Nice. Most of my shots these days are clean head shots to the brain or high neck shots. Not used to aiming for the lungs anymore.
Love the exit wound.
I am curious what you believe the advantage of a headshot might be. Some put forward the notion that the headshot is more humane than a lung shot; as the result is either an instant kill or a clean miss.
In the real world things don't work out so well. The down side of a head shot is the possibility, or more properly the probability, of a facial wound to that dooms the animal to an agonizingly long death, from starvation or lack of water, while sufferinig unimaginable pain from the gunshot injury. As a result, I consider the head shot marginal, at best, and reserve it for emergencies involving dangerous game and very close range.
Whenever a shot is made on game, we must accept the possibility that we might wound the animal, and while we do everything possible to negate that outcome, the possibility remains all the same. But the successful headshot requires such a fine degree of precision, which it is all but impossible to execute on demand.
Lets examine the problem. Your target is approximately the size of a baseball. If you are shooting off a bench at the range, hitting a stationary baseball with a cold bore shot poses no significant degree of difficulty out to 300 yards if you're a talented marksman with a good rifle. But the animal moves, even while grazing. When he stops to check the breeze, his head turns about 180 degrees; this changes not only the shape but also the size of your target. At long range this becomes an impossible problem even though you are shooting from a solid rested position. But if the range is short, the motion even more difficult to compensate for, unless the animal is moving directly towards you, things happen quickly, and you are not shooting from a solid rested position.

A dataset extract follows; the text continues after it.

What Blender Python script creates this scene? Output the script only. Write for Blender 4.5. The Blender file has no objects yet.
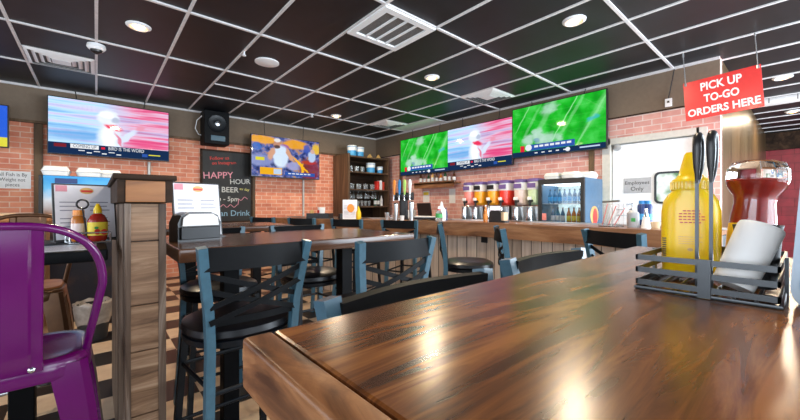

I have no way of knowing how good a shot you are, but I know how good a shot I am. I also know what I cannot do with a rifle, and making a sure kill or a sure miss, with a head shot on a big game animal, regardless of the range I shoot from is something I cannot do. I can miss the center of the lungs by 6" in any direction, and still kill the animal in a humane fashion. If I miss the center of the head by more than an inch on either side of my aiming point, I've got a wounded animal, who can cover a great deal of ground in a short period of time. Even if my lung shot doesn't drop him instantly, his ability to cover ground is greatly diminished, the faster he burns up the oxygen in his blood in a mad run, the quicker his mind becomes confused, then dies.
If you have indeed been fortunate enough to kill an animal or two with a headshot, consider yourself lucky, the odds are stacked against you; so choose a target with a greater margin of error.